Goldfish Bowl is certainly no exception. The common, famously unintelligent domestic pet longs for a life beyond the monotonous and claustrophobic trappings of its bowl. Estranged from its feigned home and yet also barred from its natural habitat in an absurd sequence of events, the fish’s hopeful pursuit is futile. Rich with association, Banksy’s scene speaks to a broader message of humanity. At once the synthetic fish conjures the repetitive mundanity of everyday life, makes tongue-in-cheek reference to marine plastic pollution, and more profoundly explores freedom of movement and migration. The subject of the goldfish bowl evidently interested Banksy: he had explored it almost a decade earlier in his chalk-drawn Living Room Scene on Regent’s Canal in Camden (2011). No longer faced with the constrictions of time, the two-dimensional wall, and the very real dangers of in-situ spray painting, Goldfish Bowl offers a rare glimpse into the artist’s capacity for complex, sculptural explorations of materiality. Recalling his earlier ‘Vandalised Oils’, where the artist modified and riffed on canonical masterpieces, the addition of the protruding goldfish, individual water droplets and bowl break through the painterly dimension. Exaggerating the banal artificiality of the work—the antique frame is, in reality, painted resin, the painting itself merely a kitsch printed canvas—Banksy perforates the thin veil of the consumer good; the utopic dreamland advertised within the canvas is exposed as counterfeit.
Among the line of domestic products available at Banksy’s parody shop was the Clutch Bag made from a real house brick, ‘perfect for the kind of person who doesn’t carry much but might need to whack someone in the face’; the Early Learning Counting Set which conflated a child’s play toy with the horrific reality of migrant trafficking; and the iconic Vest, a Union Jack stab-proof, but not machine-washable vest—notably worn by British rapper Stormzy during his headline performance at Glastonbury Festival a year later. Trademarked to excess, Banksy makes a playful nod to his infringers, while evoking the overwhelming surplus of branded, commercial goods under Western capitalism. Each product is steeped in dystopic threat, targeting a consumer whose needs are reflective—albeit ironically—of a society ridden with issues of street violence, knife crime, surveillance, and a devastating refugee crisis.
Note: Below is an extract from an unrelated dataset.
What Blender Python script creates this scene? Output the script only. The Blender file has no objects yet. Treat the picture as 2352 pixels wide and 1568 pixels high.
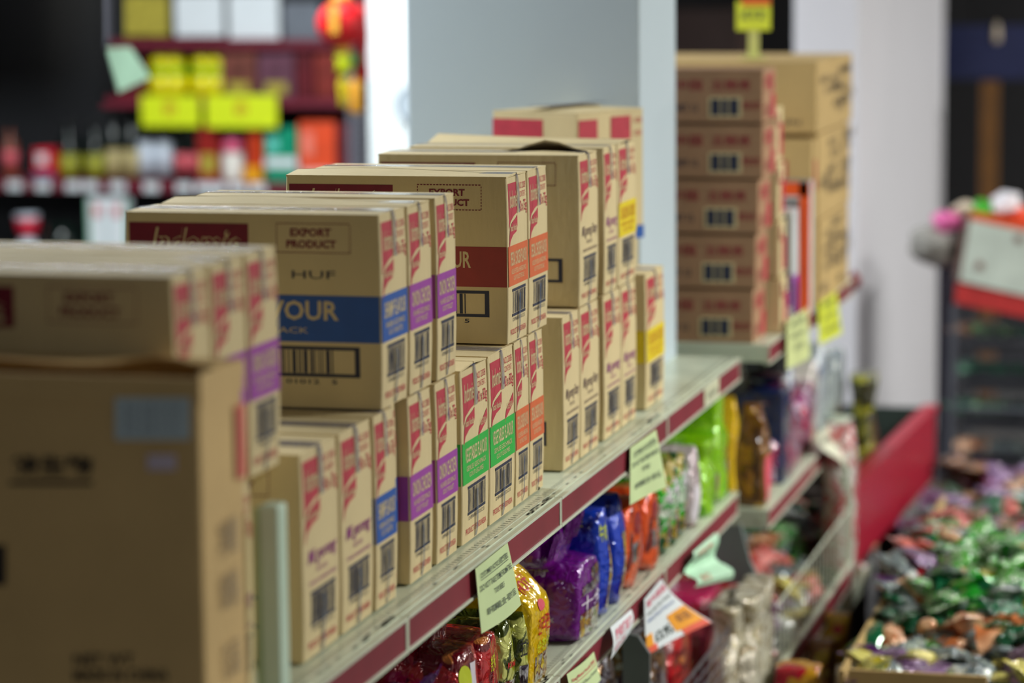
import bpy, bmesh, math, random
from mathutils import Vector, Matrix, noise
from mathutils.bvhtree import BVHTree
R_ = random.Random(7)
PI = math.pi
C = bpy.context.scene.collection

# ------------------------------------------------------------------ camera model
F = 6500.0; VX = 2900.0; VY = -110.0; RHO = .010; CH = 2.0
_d = Vector(((VX-1176)/F, -(VY-784)/F, -1.0)).normalized()
_z = Vector((0, -_d.z, _d.y)).normalized()
_x = _d.cross(_z)
_zc = _z*math.cos(RHO) - _x*math.sin(RHO)
_xc = _x*math.cos(RHO) + _z*math.sin(RHO)
ROT = Matrix((_xc, _d, _zc))
ORG = Vector((0, 0, CH))
def ray(px, py): return ROT @ Vector(((px-1176)/F, -(py-784)/F, -1.0))
def atX(px, py, X): r = ray(px, py); return ORG + r*(X/r.x)
def atY(px, py, Y): r = ray(px, py); return ORG + r*(Y/r.y)
def atZ(px, py, Z): r = ray(px, py); return ORG + r*((Z-CH)/r.z)

# ------------------------------------------------------------------ materials
def lin(c): c = c/255.0; return c/12.92 if c <= .04045 else ((c+.055)/1.055)**2.4
def L3(r, g, b): return (lin(r), lin(g), lin(b), 1)
MATS = {}
def base(name):
    m = bpy.data.materials.new(name); m.use_nodes = True
    nt = m.node_tree; b = nt.nodes['Principled BSDF']
    return m, nt, b
def mat(name, rgb, rough=.6, metal=0, var=.10, scale=12, spec=.5, coat=0, bump=0, bscale=60, alpha=1, emit=None, stretch=(1,1,1), trans=0):
    if name in MATS: return MATS[name]
    m, nt, b = base(name)
    tc = nt.nodes.new('ShaderNodeTexCoord'); mp = nt.nodes.new('ShaderNodeMapping')
    mp.inputs['Scale'].default_value = stretch
    nt.links.new(tc.outputs['Object'], mp.inputs['Vector'])
    n = nt.nodes.new('ShaderNodeTexNoise'); n.inputs['Scale'].default_value = scale; n.inputs['Detail'].default_value = 4
    nt.links.new(mp.outputs[0], n.inputs['Vector'])
    rp = nt.nodes.new('ShaderNodeValToRGB')
    c = L3(*rgb)
    rp.color_ramp.elements[0].position = .3; rp.color_ramp.elements[1].position = .7
    rp.color_ramp.elements[0].color = tuple(max(0, v*(1-var)) for v in c[:3])+(1,)
    rp.color_ramp.elements[1].color = tuple(min(1, v*(1+var)) for v in c[:3])+(1,)
    nt.links.new(n.outputs['Fac'], rp.inputs['Fac'])
    nt.links.new(rp.outputs['Color'], b.inputs['Base Color'])
    b.inputs['Roughness'].default_value = rough; b.inputs['Metallic'].default_value = metal
    b.inputs['Specular IOR Level'].default_value = spec
    if coat: b.inputs['Coat Weight'].default_value = coat; b.inputs['Coat Roughness'].default_value = .06
    if alpha < 1: b.inputs['Alpha'].default_value = alpha
    if trans: b.inputs['Transmission Weight'].default_value = trans
    if emit: b.inputs['Emission Color'].default_value = L3(*emit[0]); b.inputs['Emission Strength'].default_value = emit[1]
    if bump:
        n2 = nt.nodes.new('ShaderNodeTexNoise'); n2.inputs['Scale'].default_value = bscale; n2.inputs['Detail'].default_value = 3
        nt.links.new(mp.outputs[0], n2.inputs['Vector'])
        bp = nt.nodes.new('ShaderNodeBump'); bp.inputs['Strength'].default_value = bump; bp.inputs['Distance'].default_value = .01
        nt.links.new(n2.outputs['Fac'], bp.inputs['Height']); nt.links.new(bp.outputs[0], b.inputs['Normal'])
    MATS[name] = m; return m
def foil(name, cols, scale=18, rough=.16, bump=.55, bscale=28, seed=0, stretch=(1, 1, 1), metal=.15, alpha=1):
    """printed plastic film: blotches of the pack's own print colours under a crinkled gloss"""
    if name in MATS: return MATS[name]
    m, nt, b = base(name)
    tc = nt.nodes.new('ShaderNodeTexCoord'); mp = nt.nodes.new('ShaderNodeMapping')
    mp.inputs['Location'].default_value = (seed*1.7, seed*.9, seed*.3); mp.inputs['Scale'].default_value = stretch
    nt.links.new(tc.outputs['Object'], mp.inputs['Vector'])
    n = nt.nodes.new('ShaderNodeTexNoise'); n.inputs['Scale'].default_value = scale; n.inputs['Detail'].default_value = 2.5
    n.inputs['Distortion'].default_value = .6
    nt.links.new(mp.outputs[0], n.inputs['Vector'])
    rp = nt.nodes.new('ShaderNodeValToRGB'); cr = rp.color_ramp; cr.interpolation = 'LINEAR'
    k = len(cols)
    if k == 1: cols = [cols[0], cols[0]]; k = 2
    while len(cr.elements) < 2*k-2 and len(cr.elements) < 30: cr.elements.new(.5)
    pos = []
    for i in range(k-1):
        p = .33+.34*(i+.5)/(k-1); pos += [(p-.012, cols[i]), (p+.012, cols[i+1])]
    for e, (p, c) in zip(cr.elements, pos): e.position = p
    for e, (p, c) in zip(cr.elements, pos): e.color = L3(*c)
    nt.links.new(n.outputs['Fac'], rp.inputs['Fac']); nt.links.new(rp.outputs['Color'], b.inputs['Base Color'])
    b.inputs['Roughness'].default_value = rough; b.inputs['Metallic'].default_value = metal
    b.inputs['Coat Weight'].default_value = .6; b.inputs['Coat Roughness'].default_value = .05
    b.inputs['Alpha'].default_value = alpha
    v = nt.nodes.new('ShaderNodeTexNoise'); v.inputs['Scale'].default_value = bscale; v.inputs['Detail'].default_value = 2; v.inputs['Distortion'].default_value = 1.6
    nt.links.new(mp.outputs[0], v.inputs['Vector'])
    bp = nt.nodes.new('ShaderNodeBump'); bp.inputs['Strength'].default_value = bump; bp.inputs['Distance'].default_value = .02
    nt.links.new(v.outputs['Fac'], bp.inputs['Height']); nt.links.new(bp.outputs[0], b.inputs['Normal'])
    nt.links.new(bp.outputs[0], b.inputs['Coat Normal'])
    MATS[name] = m; return m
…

Goldfish Bowl is certainly no exception. The common, famously unintelligent domestic pet longs for a life beyond the monotonous and claustrophobic trappings of its bowl. Estranged from its feigned home and yet also barred from its natural habitat in an absurd sequence of events, the fish’s hopeful pursuit is futile. Rich with association, Banksy’s scene speaks to a broader message of humanity. At once the synthetic fish conjures the repetitive mundanity of everyday life, makes tongue-in-cheek reference to marine plastic pollution, and more profoundly explores freedom of movement and migration. The subject of the goldfish bowl evidently interested Banksy: he had explored it almost a decade earlier in his chalk-drawn Living Room Scene on Regent’s Canal in Camden (2011). No longer faced with the constrictions of time, the two-dimensional wall, and the very real dangers of in-situ spray painting, Goldfish Bowl offers a rare glimpse into the artist’s capacity for complex, sculptural explorations of materiality. Recalling his earlier ‘Vandalised Oils’, where the artist modified and riffed on canonical masterpieces, the addition of the protruding goldfish, individual water droplets and bowl break through the painterly dimension. Exaggerating the banal artificiality of the work—the antique frame is, in reality, painted resin, the painting itself merely a kitsch printed canvas—Banksy perforates the thin veil of the consumer good; the utopic dreamland advertised within the canvas is exposed as counterfeit.